What needs to be done. Count how many lines contain the word "pixels". Respond with the number alone.

Dataset extract.
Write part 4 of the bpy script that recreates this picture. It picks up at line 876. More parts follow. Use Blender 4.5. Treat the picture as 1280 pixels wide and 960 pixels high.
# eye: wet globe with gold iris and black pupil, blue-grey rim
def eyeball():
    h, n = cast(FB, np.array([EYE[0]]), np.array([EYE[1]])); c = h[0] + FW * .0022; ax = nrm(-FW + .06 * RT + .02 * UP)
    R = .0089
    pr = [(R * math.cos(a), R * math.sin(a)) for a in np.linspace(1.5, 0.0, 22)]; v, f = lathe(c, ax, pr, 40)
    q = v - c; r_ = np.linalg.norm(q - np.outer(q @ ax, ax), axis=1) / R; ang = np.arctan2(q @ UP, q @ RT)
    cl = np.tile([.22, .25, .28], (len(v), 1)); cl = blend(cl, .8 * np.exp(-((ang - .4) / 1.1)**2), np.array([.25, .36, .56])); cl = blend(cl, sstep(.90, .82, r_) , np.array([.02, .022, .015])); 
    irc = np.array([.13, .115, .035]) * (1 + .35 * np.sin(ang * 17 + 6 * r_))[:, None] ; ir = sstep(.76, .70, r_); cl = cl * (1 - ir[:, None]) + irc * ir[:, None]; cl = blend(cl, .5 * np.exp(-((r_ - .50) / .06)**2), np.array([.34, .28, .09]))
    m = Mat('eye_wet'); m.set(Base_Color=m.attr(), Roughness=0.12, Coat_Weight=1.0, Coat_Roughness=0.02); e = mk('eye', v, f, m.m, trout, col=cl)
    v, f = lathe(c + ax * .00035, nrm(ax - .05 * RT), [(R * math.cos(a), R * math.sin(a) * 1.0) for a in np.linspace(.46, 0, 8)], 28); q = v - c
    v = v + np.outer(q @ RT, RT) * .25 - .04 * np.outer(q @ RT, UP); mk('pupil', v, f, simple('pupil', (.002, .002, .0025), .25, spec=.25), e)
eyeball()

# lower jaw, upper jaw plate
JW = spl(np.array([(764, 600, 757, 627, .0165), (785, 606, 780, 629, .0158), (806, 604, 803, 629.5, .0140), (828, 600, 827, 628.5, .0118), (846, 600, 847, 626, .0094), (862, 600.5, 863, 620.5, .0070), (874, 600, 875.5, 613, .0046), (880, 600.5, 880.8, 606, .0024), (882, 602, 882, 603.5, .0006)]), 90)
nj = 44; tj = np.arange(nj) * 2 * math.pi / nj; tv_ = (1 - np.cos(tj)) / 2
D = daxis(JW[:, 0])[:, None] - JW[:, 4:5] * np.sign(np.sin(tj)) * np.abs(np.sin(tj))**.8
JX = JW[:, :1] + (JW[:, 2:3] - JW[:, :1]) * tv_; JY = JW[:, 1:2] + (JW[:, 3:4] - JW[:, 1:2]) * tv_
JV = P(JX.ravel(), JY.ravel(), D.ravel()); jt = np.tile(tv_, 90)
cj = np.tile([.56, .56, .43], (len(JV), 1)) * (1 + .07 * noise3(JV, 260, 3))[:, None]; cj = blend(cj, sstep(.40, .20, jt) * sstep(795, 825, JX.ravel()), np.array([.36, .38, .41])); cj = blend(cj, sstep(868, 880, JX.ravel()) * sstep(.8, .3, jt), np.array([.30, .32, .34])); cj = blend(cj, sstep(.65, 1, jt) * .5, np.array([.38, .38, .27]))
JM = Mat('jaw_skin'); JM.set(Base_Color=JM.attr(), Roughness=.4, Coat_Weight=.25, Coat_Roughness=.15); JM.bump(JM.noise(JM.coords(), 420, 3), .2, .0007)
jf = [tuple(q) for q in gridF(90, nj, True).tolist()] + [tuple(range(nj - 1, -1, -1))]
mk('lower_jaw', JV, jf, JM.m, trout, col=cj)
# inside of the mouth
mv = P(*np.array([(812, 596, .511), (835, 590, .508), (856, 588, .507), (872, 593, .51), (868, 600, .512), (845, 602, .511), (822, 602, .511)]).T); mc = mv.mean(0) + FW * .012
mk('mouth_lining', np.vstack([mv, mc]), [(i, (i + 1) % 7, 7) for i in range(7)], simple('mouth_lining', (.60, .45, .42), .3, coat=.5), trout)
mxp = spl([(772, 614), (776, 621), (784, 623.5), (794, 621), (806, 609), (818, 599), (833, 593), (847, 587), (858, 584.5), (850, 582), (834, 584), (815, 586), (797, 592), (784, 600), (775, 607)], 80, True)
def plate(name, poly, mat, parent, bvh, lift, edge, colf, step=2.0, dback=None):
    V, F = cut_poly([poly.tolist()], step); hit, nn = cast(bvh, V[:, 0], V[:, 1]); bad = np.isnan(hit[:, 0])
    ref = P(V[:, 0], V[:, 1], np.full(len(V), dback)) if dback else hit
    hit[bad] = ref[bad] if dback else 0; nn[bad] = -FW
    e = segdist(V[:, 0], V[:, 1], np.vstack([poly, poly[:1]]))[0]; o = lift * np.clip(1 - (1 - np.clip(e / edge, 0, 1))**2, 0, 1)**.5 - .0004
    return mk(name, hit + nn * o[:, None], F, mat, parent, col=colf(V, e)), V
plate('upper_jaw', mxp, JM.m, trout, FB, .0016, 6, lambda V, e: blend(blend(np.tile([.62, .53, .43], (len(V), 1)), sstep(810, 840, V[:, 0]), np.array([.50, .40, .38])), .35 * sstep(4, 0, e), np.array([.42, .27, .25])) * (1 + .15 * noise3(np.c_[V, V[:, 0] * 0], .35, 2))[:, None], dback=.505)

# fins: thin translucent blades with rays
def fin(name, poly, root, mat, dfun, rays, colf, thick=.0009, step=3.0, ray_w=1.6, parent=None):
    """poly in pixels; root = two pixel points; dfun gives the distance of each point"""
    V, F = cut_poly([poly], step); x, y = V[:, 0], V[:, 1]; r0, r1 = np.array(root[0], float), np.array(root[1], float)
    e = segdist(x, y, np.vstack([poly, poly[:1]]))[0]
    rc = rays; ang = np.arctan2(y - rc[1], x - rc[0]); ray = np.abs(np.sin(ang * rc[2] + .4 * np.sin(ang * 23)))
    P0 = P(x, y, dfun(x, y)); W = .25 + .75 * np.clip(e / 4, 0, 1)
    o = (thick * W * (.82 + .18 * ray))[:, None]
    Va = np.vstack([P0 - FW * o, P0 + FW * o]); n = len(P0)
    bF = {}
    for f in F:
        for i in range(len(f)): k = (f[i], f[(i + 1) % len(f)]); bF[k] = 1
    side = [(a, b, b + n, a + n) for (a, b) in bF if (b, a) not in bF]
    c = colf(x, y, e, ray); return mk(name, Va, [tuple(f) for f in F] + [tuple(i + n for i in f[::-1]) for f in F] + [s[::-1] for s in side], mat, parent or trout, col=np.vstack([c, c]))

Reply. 2